Gone focuses on mental health in Indigenous communities and points to research that shows exposure to Native American mascots shortens Native youths’ dreams for their future.
“We made the rounds and made all the arguments and offered the best rationales,” Gone said.
Gone and half a dozen other Native students at U of I believed they could educate the higher-ups on campus and get the Board of Trustees to eliminate the mascot.
“Many of the people we talked to privately acknowledged that those rationales and arguments made sense to them, but they were powerless to do anything,” he said.
It took a threat from the NCAA to push U of I to change. The school tried to appeal the policy on racist mascots and lost its second appeal in April 2006. They retired the mascot a year later.
U of I still maintains the Chief Illiniwek trademark. The school earned $40,000 in royalties from the trademark in 2025 and $5,200 in the first quarter of 2026, according to Wade.
Wade said maintaining the trademark “allows the university to manage and restrict unauthorized users” and that it represents a “small fraction of overall trademark-licensing revenue.”
Gone said the fact U of I continues to make money from the Chief imagery is a problem.
“There’s nothing good that comes from universities and institutions of higher education, whose commitment is to the pursuit of truth, to instead officially sponsor a harmful racial stereotype,” Gone said.
One Native American group is working with President Trump to keep old mascots
Political winds have shifted since the NCAA ruling 20 years ago.
President Trump threatened to hold up the Washington Commanders’ plans to build a new stadium last year if the team didn’t revert to its previous name.
And he has an ally in the Native American Guardians Association (NAGA).
Becky Clayton-Anderson is president of NAGA and an enrolled member of the Hidatsa in North Dakota.
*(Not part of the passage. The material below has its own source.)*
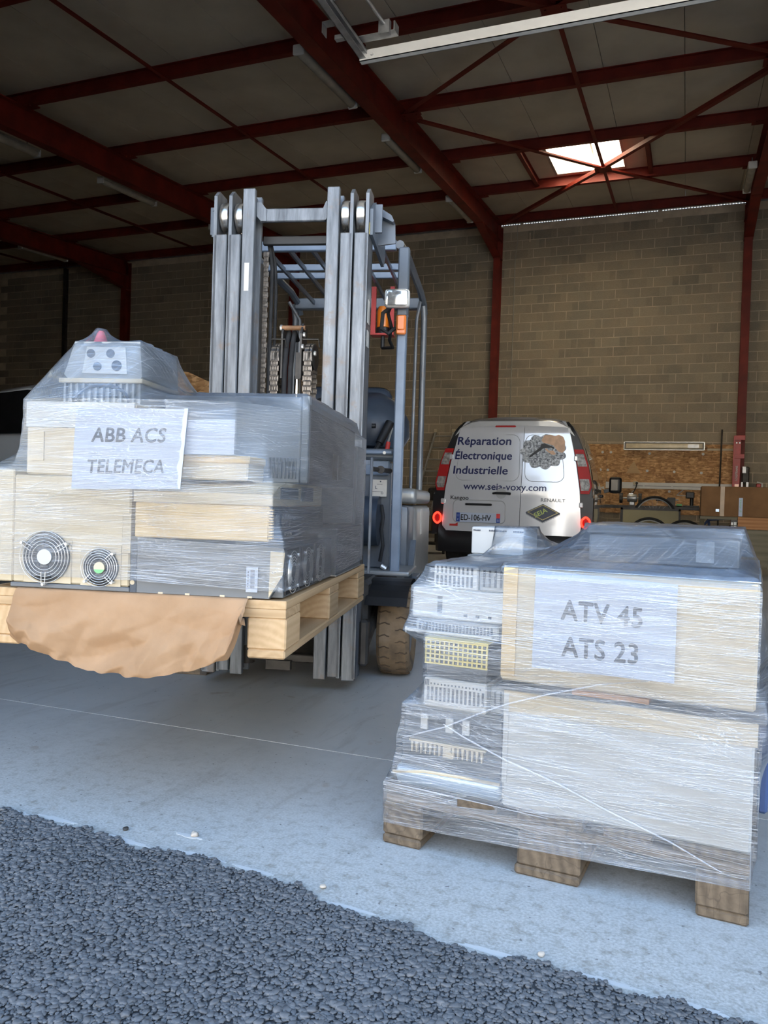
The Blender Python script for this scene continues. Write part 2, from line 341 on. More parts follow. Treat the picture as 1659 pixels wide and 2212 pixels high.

She grew up in Central Illinois and went to Sullivan High School, where the sports teams are the Redskins.
“My mom always taught us to be very proud to be the real Redskins, and if anyone was going to be offended by being the Redskins, it would be my mom,” Clayton-Anderson said.
NAGA has released statements and petitions in support of Trump. The Department of Education has supported NAGA’s latest lawsuit.
“We’re one step away from the Supreme Court, where we will win, showing that people trying to eliminate Native American names and images is discrimination against a race,” she said.
Clayton-Anderson said NAGA’s next step is to go back state-by-state to make schools reinstate names and images like Chief Illiniwek.
How Arkansas State moved on from its Native mascot
But many schools have moved on — and some administrators say they don’t want to go back.
Brad Bobo is associate athletic director for marketing at Arkansas State University. He said he is proud to have graduated from the school when the students were “the Indians,” but he says the old mascot had its own challenges.
“You were so mindful about not being disrespectful to Native Americans that honestly that you were a little bit handcuffed from a marketing and a licensing standpoint by what you could do with that nickname,” Bobo said.
The NCAA listed Arkansas State among 18 universities with hostile symbols. The organization told them to eliminate Native American mascots or obtain official support from a particular tribe.
When bigger schools like U of I lost their appeals, Arkansas State decided to change.
Bobo said the university put a document on its front page, allowing anyone to submit a mascot idea. The university also pulled together a committee where local business owners, alumni and staff all felt they had a say.
The sports teams became the “Red Wolves.” Bobo said the new mascot didn’t lead to any decline in alumni donations, because the process of getting there was so collaborative.
“Even though you don’t like being told you got to do something, changing I would tell you changing with was the best thing for us,” Bobo said.
Does finding a new mascot matter?

Several community members at U of I say not having a new mascot continues to harm Native Americans on campus.
Jacki Rand is an American Indian Studies professor at the school and a citizen of the Choctaw Nation in Oklahoma. She said administrators still show hostility towards Native students and faculty.
“They have letters from faculty in their offices that say, “This is very disturbing.” I can’t believe I have to work here in these conditions,” Rand said.
Rand was pushed out as Associate Vice Chancellor for Native Affairs two years ago without much explanation.
U of I spokesperson Pat Wade said student affairs and civil rights administrators are meeting now to advise the university’s new chancellor about future directions for the role.
Rand said the lingering presence of Chief Illiniwek makes it hard to hire Native American faculty.
“Instead of having a legit, real mascot, we’ve got this ghost mascot,” Rand said. “It just hovers.”
Rand is a fan of the King’s Guard and hopes the students will continue pushing for a new mascot.
Vijay Shah, a U of I PhD student and advocacy director for the King’s Guard, said the campus is coalescing behind the kingfisher.
“The amount of time that students have waited for some meaningful action, I think has really resulted in many people coming together in a way that just hasn’t happened in previous years,” he said.
UPDATE: This article has been updated to clarify that the University of Illinois is not actively searching for a new mascot, according to spokesperson Pat Wade.